I've had the pleasure of attending the APRICOT 2013 conference in Singapore this week. As always, it has featured an interesting technical agenda — part emerging standards and technologies, and part operator experience discussions. Many of the faces are familiar — the technology developers show up in different parts of the world to talk through recent IETF working group items, etc. And, they take away valuable insights about how local networks and businesses work, that could impact how a technology will deploy. It turns out that, while Internet technologies are global, impacts and evolution are not always uniform.
Even more interesting to me are discussions that focus on an analysis of "the Internet in the wild" — real world data about the Internet collated and brought for consideration among operators in an open forum such as this. This is a key feature of the Internet: it is accessible; anyone can join it, study it, and discuss it. Contrast that with a traditional telephony network, where the only folks with insight into how a network is functioning is the operator of the network. (See our whitepaper "Internet Invariants: What Really Matters" for more musings on the invariant principles that make the Internet all that it is).
I was particularly struck by Kurtis Lindqvist's presentation in the first session on Tuesday morning: http://www.apricot2013.net/program/apops-2 . Kurtis' presentation was on "The History of Peering in Europe and What this Can Teach Us About the Future". As advertised, he stepped through some of how the Internet evolved from the early academic days through to modern times. The reality of the "early days" was that much of the traffic from Europe was destined for the US, where most of the content of interest was. Accordingly, network links were built to accommodate the traffic. As time went by, more local content was developed (local newspapers, etc), and it became more interesting to form local peering agreements to make more efficient paths between clients and servers of that local content.
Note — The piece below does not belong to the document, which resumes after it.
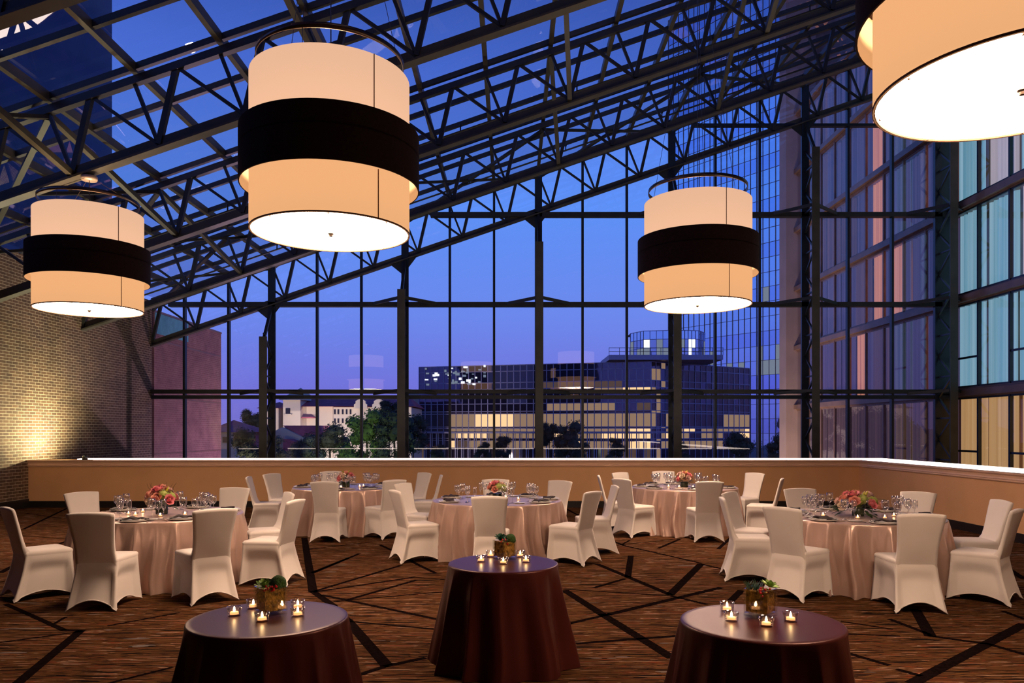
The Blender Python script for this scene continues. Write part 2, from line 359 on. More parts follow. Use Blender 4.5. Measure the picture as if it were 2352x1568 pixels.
# parapets
w=MB(); w.box((XL,YP,0),(XP+.0,YP+1.05,1.055)); tag(w.build('wall_back',M['plaster']),kind='structure')
w=MB(); w.box((XP,YB,0),(XP+1.05,YP+1.05,1.055)); tag(w.build('wall_right',M['plaster']),kind='structure')
w=MB(); w.box((XL,YP-.02,0),(XP-.02,YP,.145)); tag(w.build('baseboard_back',M['black_base']),kind='structure')
w=MB(); w.box((XP-.02,YB,0),(XP,YP-.02,.145)); tag(w.build('baseboard_right',M['black_base']),kind='structure')
w=MB(); w.box((XL,YB,0),(XL+.03,YP-.02,.20)); tag(w.build('baseboard_left',M['black_base']),kind='structure')
prof=[(0,.915),(.022,.920),(.030,.935),(.018,.948),(.030,.962),(.022,.976),(.012,.985),(.020,1.02),(.045,1.045),(.045,1.068),(-.10,1.068)]
def molding(name,fn):
    m=MB(); A=[fn(0,p) for p in prof]; B=[fn(1,p) for p in prof]; k=len(prof)
    m.add(A+B,[(i,i+1,k+i+1,k+i) for i in range(k-1)]); return tag(m.build(name,M['mould']),kind='structure')
molding('trim_1',lambda e,p:((XL if e==0 else XP-p[0]),YP-p[0],p[1]))
molding('trim_2',lambda e,p:(XP-p[0],(YP-p[0] if e==0 else YB),p[1]))
s=empty('cove_light_strip',(0,0,0),0,'long white glowing light strip along the back parapet ledge','light strip')
MB().box((XL+.75,YP+.62,1.055),(XP+.10,YP+1.0,1.075)).box((XL+1.4,YP+.10,1.055),(XP+.10,YP+.62,1.075)).build('diffuser',M['strip'],s)
s=empty('cove_light_strip',(0,0,0),0,'white glowing light strip along the side parapet ledge, brighter and wider','light strip')
MB().box((XP+.10,YB+1,1.055),(XP+1.0,YP+1.0,1.075)).build('diffuser',M['strip'],s)
# behind the camera: room ends in a painted wall under a closed ceiling
w=MB(); w.box((XL,YB-.2,0),(XF,YB,16)); tag(w.build('wall_front',M['warmwall']),kind='structure')
w=MB(); w.add([(XL-.3,YB,zr(XL-.3)),(XF,YB,zr(XF)),(XF,5.2,zr(XF)),(XL-.3,5.2,zr(XL-.3)),(XL-.3,YB,zr(XL-.3)+.15),(XF,YB,zr(XF)+.15),(XF,5.2,zr(XF)+.15),(XL-.3,5.2,zr(XL-.3)+.15)],
 [(0,1,2,3),(4,7,6,5),(0,4,5,1),(1,5,6,2),(2,6,7,3),(3,7,4,0)]); tag(w.build('ceiling',M['ceil']),kind='structure')

# ------------------------------------------------------------------ glass roof
KX=[.80+1.345*k for k in range(-9,10)]
roof=empty('ceiling_glass_roof',(0,0,0),kind='structure')
g=MB(); g.add([(XL,5.2,zr(XL)+.06),(XF,5.2,zr(XF)+.06),(XF,YG+.1,zr(XF)+.06),(XL,YG+.1,zr(XL)+.06)],[(0,1,2,3)])
g.build('glazing',M['roof_pane'],roof)
for x in KX:
    if x<XL+.2 or x>XF-.1: continue
    MB().box((x-.045,5.2,zr(x)-.10),(x+.045,YG,zr(x)+.05)).build('glazing_bar',M['steel_ol'] if True else 0,roof)
DT=[23.1-3.72*i for i in range(5)]
yy=DT[0]
while yy>5.3:
    MB().bar((XL,yy,zr(XL)-.03),(XF,yy,zr(XF)-.01),.08,.10).build('rafter',M['steel'],roof); yy-=1.24

# ------------------------------------------------------------------ trusses
TL=['farthest black steel roof truss, standing in the plane of the glass end wall',
'second black roof truss counted from the glass end wall, lit along its underside',
'third black roof truss counted from the glass end wall',
'fourth black roof truss from the glass end wall, carrying the small left pendant',
'nearest black roof truss, crossing the top corner above the left pendant']
trusses=[]
for i,D in enumerate(DT):
    t=empty('roof_truss',(0,D,0),0,TL[i],'truss','steel trusses under the glass roof'); trusses.append(t)
    big=M['steel']; bw=.20
    x1=XF-.05
    MB().bar((XL,0,zb(XL)),(x1,0,zb(x1)),bw,.035).bar((XL,0,zb(XL)+.09),(x1,0,zb(x1)+.09),.03,.18).build('bottom_chord',M['steel_ol'],t)
    MB().bar((XL,0,zb(XL)+TD),(x1,0,zb(x1)+TD),.12,.12).build('top_chord',M['steel'],t)
    for k in range(-10,10):
        xb=1.19+1.345*k; tops=[(xb-.39,.055),(xb+.28,.085),(xb-1.065,.055)]
        if xb<XL or xb>x1: continue
        for xt,wd in tops:
            if xt<XL or xt>x1: continue
            MB().bar((xb,0,zb(xb)+.08),(xt,0,zb(xt)+TD),wd,wd,(0,1,0)).build('web_member',M['steel'],t)
# knee braces from each bottom chord up to the next truss
colX=[KX[j] for j in range(0,19) if (j-9)%3==0]
side={-6:'by the brick wall',-3:'left of the big pendant',0:'over the middle table',3:'beside the right pendant',6:'near the glass tower'}
ordn=['first','second','third','fourth']
for i in range(1,4):
    for k,nm in side.items():
        xb=1.19+1.345*k; xt=xb-.39
        if xb<XL+.3: continue
        o=MB().bar((xb,DT[i],zb(xb)+.06),(xt,DT[i+1],zb(xt)+TD-.05),.09,.09).build('knee_brace',M['steel_ol'])
        tag(o,'olive steel knee brace %s, rising from the %s truss'%(nm,['','second','third','fourth'][i]),'brace','braces between the roof trusses')
bays=[(KX[3*j],KX[3*j+3]) for j in range(6)]
bn=['by the brick wall','over the left columns','left of centre','right of centre','over the right columns','beside the hotel tower']
def xbrace(i,x0,x1,label):
    t=empty('cross_brace',(0,0,0),0,label,'brace','flat cross braces in the roof')
    x0=max(x0,XL+.05); x1=min(x1,XF-.1); z=TD-.10
    for (xa,xc) in ((x0,x1),(x1,x0)):
        MB().bar((xa,DT[i],zb(xa)+z),(xc,DT[i+1],zb(xc)+z-.02),.09,.06).build('diagonal',M['steel'],t)
for j,(x0,x1) in enumerate(bays): xbrace(0,x0,x1,'flat crossed steel brace behind the second truss, %s'%bn[j])
for i in (1,2,3): xbrace(i,bays[0][0],bays[0][1],'flat crossed brace by the brick wall, starting at the %s truss'%['','second','third','fourth'][i])
for D,nm in ((21.3,'behind the second truss'),(17.6,'between the second and third trusses'),(13.9,'between the third and fourth trusses')):
    t=empty('sprinkler_pipe',(0,0,0),0,'thin black sprinkler pipe under the glass roof, %s'%nm,'pipe','sprinkler pipes')
    MB().tube([(XL+.1,D,zr(XL+.1)-.42),(XF-.1,D,zr(XF-.1)-.42)],.024,8).build('pipe',M['steel'],t)
    for k in range(-4,5):
        x=1.5+2.69*k
        if x>XF-.5: continue
        MB().tube([(x,D,zr(x)-.40),(x,D,zr(x)-.28)],.018,6).tube([(x,D,zr(x)-.30),(x,D,zr(x)-.26)],.035,6).build('sprinkler_head',M['steel'],t)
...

More time goes by, and we begin to see the "mega content" providers – according to some estimates, Google (in all of its properties, including YouTube) accounts for up to 12% of traffic between (a customer) ISP and "a large peer". The rest of Kurtis' talk was about whether this is history repeating itself, and if yes, what might we do about it now?
You can (and should!) go look at his presentation or the video archive to see the pretty graphical illustration of these points (and the full version of his suggestions for more CDN and peering build out), but for my purposes I want to stop and look at Kurtis' presentation at APRICOT from the outside in.
Kurtis pulled together his data from available studies, drew the conclusions, and put the illustration out for the room full of network operators and engineers to consider in the light of "where do we want to go with this?" The Internet is a network of networks — what the Internet becomes depends on what these operators (and others around the globe) will choose to do to address this kind of situation.
But being able to articulate this perspective and back it up with concrete data in an open meeting is one thing that makes the Internet fairly unique in terms of key commercial infrastructure: it is accessible, it can and is discussed, and collaboration is required to find the best path forward for one and all.
This is truly governance of the Internet — note the little "g". It is discussions like these that govern what operators decide to do to improve their networks and the Internet as a whole. And it's very refreshing to watch in action.